If you are filling out a job application, RFP, or anything important, pay attention to the little details.

During a recent hiring round, we put out a posting here on LinkedIn. We stated clearly in our job post, “please reply with a cover letter and CV”. The number of people who took the time to apply but failed to send a cover letter or CV amazed me. I am certain we passed up on some very qualified individuals simply because of this fact.

If you can’t follow instructions or pay attention to details up front, it does not instill confidence you can do so if we hire you.

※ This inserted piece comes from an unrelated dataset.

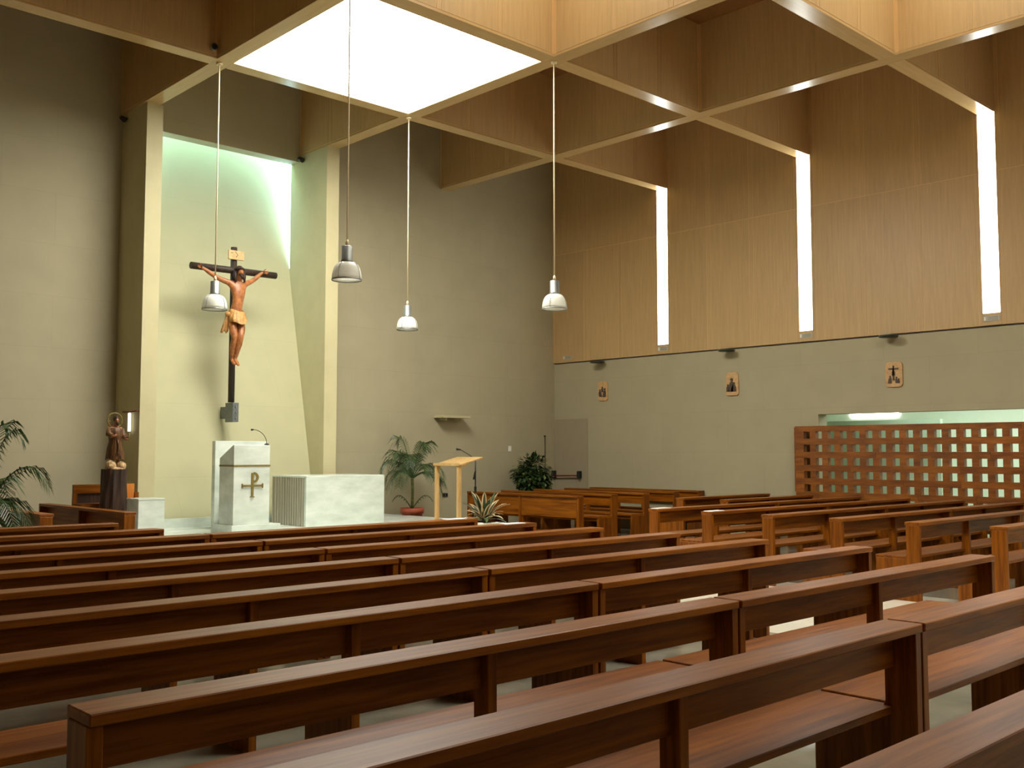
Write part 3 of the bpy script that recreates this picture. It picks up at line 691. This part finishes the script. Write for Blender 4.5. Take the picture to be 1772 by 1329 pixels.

Ditch the generic cover letters and proposals. Again, with a recent employee search, we received a lot of overly generic cover letters, which showed us the applicants were blasting out their resume. Some letters even had the wrong job listed.

How many times have you received a generic email that didn’t even address you directly? These types of generic communications are a waste of time to create and are a waste of time for the recipients. Take the time to be sincere.


If you’ve ever received a SPAM email asking you to wire money for a small piece of a large inheritance, then you know what I’m talking about. Make sure your grammar and style are an indication you are a) educated b) have a proficiency in English.


Yes, differentiation is great and doing something to grab your audience’s attention is encouraged. I once had a salesperson write me a poem!

While differentiation is essential in personal branding, there is a line and when crossed classifies you as too quirky or odd.

I once had someone say this in a cover letter “My name is ‘Alex’, but I also go by the alias Moon Stalker 81”. Yeah, that was enough for me…


I had two qualified applicants I reached out to in order to set an initial interview that self-selected out. These two agreed to the initial time and both ‘had something come up last minute, and needed to reschedule’ twice! Needless to say, we did not extend a 3rd invitation. This told us these individuals could not manage their schedules and certainly weren’t dependable.

Whether you are trying to climb the corporate ladder, just starting your career, or looking to establish yourself as the next face of U.S. soccer, personal branding is an essential strategy for your success.